> **YOUR OBJECTIVE**: Print, without altering anything, the lines from the one that holds "Write a Blender" to the one that holds "S.view_settings.exposure=0", inclusive. No other lines belong in the output.

Rows from a 3D scene dataset:
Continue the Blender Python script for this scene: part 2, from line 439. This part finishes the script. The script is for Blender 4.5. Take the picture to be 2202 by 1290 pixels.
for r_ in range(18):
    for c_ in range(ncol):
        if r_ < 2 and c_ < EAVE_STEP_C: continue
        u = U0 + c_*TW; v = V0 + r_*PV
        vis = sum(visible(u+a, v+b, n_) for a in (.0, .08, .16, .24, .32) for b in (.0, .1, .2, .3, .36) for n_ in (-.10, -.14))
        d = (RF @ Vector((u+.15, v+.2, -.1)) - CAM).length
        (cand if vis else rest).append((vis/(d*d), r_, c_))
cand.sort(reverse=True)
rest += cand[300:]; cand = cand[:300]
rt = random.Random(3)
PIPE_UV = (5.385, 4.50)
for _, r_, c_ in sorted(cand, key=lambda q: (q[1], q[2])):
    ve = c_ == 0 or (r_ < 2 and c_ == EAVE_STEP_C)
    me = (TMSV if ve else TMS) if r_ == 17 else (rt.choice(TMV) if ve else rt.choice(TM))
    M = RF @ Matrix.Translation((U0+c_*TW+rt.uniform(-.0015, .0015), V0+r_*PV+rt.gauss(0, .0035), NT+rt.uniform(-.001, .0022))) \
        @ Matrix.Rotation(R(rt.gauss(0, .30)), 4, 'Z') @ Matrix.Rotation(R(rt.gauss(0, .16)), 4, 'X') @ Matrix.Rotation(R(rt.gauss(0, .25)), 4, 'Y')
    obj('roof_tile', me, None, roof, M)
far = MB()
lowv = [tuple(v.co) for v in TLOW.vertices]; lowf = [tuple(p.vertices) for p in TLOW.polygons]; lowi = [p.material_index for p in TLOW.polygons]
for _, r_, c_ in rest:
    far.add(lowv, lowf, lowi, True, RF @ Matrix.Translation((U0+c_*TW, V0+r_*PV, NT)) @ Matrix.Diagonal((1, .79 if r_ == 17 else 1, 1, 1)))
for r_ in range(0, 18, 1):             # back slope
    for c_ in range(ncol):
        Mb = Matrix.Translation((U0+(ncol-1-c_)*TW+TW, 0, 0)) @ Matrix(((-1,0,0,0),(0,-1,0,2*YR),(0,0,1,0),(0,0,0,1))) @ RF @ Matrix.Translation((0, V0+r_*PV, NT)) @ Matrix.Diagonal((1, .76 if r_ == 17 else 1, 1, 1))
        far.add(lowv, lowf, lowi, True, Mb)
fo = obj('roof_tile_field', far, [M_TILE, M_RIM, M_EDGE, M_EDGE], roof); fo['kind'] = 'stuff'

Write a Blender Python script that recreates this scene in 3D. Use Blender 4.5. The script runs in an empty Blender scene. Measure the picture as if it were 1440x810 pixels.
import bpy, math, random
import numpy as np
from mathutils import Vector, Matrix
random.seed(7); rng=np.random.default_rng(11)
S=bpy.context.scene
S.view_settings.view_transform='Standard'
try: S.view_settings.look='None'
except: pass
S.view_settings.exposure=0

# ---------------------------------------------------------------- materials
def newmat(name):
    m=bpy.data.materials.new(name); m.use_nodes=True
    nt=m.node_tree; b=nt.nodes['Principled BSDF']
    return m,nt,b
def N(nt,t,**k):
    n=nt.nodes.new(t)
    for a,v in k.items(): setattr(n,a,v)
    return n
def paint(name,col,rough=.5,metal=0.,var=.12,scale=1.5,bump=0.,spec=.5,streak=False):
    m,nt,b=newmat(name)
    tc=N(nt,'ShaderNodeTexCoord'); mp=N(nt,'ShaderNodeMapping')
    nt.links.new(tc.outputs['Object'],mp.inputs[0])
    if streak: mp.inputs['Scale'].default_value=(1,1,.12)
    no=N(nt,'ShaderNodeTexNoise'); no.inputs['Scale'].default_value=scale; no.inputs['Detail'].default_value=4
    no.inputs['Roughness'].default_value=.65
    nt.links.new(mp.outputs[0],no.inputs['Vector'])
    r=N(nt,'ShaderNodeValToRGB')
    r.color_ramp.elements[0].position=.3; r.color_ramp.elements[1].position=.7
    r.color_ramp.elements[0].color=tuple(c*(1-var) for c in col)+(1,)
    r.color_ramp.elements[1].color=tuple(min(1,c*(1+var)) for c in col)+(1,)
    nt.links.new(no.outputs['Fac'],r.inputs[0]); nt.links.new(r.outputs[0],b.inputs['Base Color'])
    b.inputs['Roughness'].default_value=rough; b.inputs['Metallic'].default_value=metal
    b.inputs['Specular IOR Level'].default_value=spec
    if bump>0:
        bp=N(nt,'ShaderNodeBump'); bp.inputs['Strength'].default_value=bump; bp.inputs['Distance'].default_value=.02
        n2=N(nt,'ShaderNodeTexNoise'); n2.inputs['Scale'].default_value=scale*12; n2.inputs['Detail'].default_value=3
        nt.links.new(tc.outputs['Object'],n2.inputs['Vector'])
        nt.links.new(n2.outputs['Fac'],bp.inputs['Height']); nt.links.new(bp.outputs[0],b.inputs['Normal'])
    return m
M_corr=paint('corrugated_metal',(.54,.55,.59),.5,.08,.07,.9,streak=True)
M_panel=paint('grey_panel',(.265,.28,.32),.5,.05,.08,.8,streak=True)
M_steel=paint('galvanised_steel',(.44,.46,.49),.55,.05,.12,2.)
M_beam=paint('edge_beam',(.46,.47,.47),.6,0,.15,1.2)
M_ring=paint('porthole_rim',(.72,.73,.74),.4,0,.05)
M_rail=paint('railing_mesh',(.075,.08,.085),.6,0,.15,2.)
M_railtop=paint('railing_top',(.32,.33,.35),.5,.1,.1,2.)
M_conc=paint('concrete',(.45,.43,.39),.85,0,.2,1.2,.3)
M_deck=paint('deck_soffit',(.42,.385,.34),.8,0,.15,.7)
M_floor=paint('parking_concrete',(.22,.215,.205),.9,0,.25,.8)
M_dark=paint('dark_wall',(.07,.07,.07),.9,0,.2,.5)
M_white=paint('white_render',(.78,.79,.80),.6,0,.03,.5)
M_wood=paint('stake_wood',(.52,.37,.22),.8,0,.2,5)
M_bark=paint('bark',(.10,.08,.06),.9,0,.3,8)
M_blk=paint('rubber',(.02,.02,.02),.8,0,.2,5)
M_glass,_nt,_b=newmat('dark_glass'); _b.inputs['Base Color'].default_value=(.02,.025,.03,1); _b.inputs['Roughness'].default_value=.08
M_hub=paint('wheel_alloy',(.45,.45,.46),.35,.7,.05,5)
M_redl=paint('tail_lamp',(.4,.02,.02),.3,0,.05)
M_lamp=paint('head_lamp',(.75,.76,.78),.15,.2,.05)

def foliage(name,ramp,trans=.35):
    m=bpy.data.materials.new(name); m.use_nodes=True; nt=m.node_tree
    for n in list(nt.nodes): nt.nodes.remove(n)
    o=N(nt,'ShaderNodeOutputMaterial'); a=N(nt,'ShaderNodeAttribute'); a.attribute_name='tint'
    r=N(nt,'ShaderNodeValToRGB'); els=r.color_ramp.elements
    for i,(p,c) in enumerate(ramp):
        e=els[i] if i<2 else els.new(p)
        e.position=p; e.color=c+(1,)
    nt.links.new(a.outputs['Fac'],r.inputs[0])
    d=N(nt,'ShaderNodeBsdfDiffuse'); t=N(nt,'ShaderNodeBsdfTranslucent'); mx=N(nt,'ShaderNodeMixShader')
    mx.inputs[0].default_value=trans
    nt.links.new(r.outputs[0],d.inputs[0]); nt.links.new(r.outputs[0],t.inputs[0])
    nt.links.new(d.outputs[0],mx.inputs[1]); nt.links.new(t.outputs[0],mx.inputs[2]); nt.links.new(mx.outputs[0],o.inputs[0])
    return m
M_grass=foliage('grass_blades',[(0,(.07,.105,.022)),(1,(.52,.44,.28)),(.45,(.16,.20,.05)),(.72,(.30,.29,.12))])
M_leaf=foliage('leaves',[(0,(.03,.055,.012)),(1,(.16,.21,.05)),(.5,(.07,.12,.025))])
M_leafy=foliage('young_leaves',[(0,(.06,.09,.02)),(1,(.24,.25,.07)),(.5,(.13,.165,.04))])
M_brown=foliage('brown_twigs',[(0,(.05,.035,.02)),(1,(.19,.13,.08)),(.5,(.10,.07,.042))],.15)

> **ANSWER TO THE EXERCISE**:
Write a Blender Python script that recreates this scene in 3D. Use Blender 4.5. The script runs in an empty Blender scene. Measure the picture as if it were 1440x810 pixels.
import bpy, math, random
import numpy as np
from mathutils import Vector, Matrix
random.seed(7); rng=np.random.default_rng(11)
S=bpy.context.scene
S.view_settings.view_transform='Standard'
try: S.view_settings.look='None'
except: pass
S.view_settings.exposure=0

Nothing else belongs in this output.